Alan L Grant, University of Reading, Reading, RG6, United Kingdom, Stephen Belcher, Met Office, United Kingdom and A. J. George Nurser, National Oceanography Center, Soton, Southampton, United Kingdom
Abstract:
The depth of the Ocean Surface Boundary Layer (OSBL) is determined by processes, such as entrainment, absorption of solar radiation, shear at the base of the OSBL and submesoscale motions. It is important that the effects of these processes on the depth of the OSBL are represented in parametrizations. The OSMOSIS scheme, developed as part of the Ocean Surface Mixing Ocean Submesoscale Interaction Study, is a parametrization of the OSBL, which uses a prognostic equation to determine the depth to which mixing extends.

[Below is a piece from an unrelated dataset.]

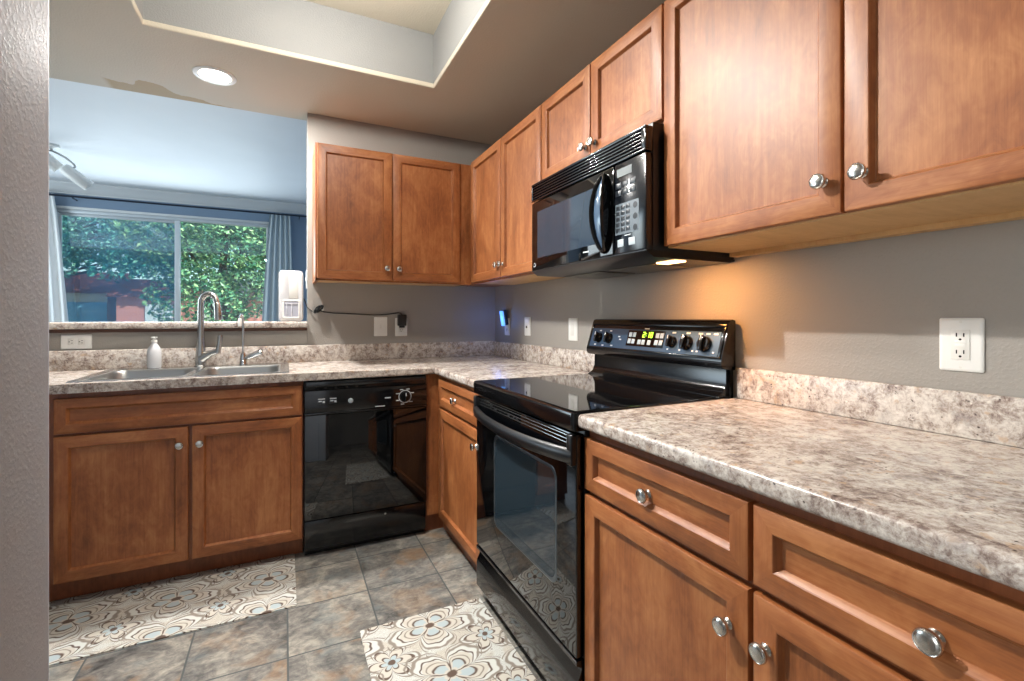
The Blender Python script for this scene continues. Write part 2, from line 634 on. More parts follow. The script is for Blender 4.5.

The equation for the depth of the OSBL in OSMOSIS scheme is obtained from the potential energy budget of the OSBL. For the entraining OSBL the resulting equation is similar to that used by mixed layer models. This poster shows how the equation can be modified to represent the effects of submesoscale motions or shear on the depth of the OSBL. The effects of submesoscale eddies, which tend to restratify the OSBL, are represented by the parametrization described by Fox-Kemper et al. The parametrization gives the vertical buoyancy flux associated with the submesoscale eddies, which can be incorporated into the equation for the OSBL depth. This poster shows that the modified OSMOSIS scheme reproduces the annual cycle of mixed-layer depth in the North-East Atlantic, observed during OSMOSIS (2012–13), in particular the behaviour of the mixed layer depth during the winter.

The parametrization of shear is based on the results of Grant and Belcher. In this case the OSMOSIS scheme is tested against results from large eddy simulations (LES), that use forcing due to Hurricane Francis. The results from the OSMOSIS scheme agree with the LES for locations on the left and right of the hurricane track, in particular, reproduucing the strong cooling on the right-hand side.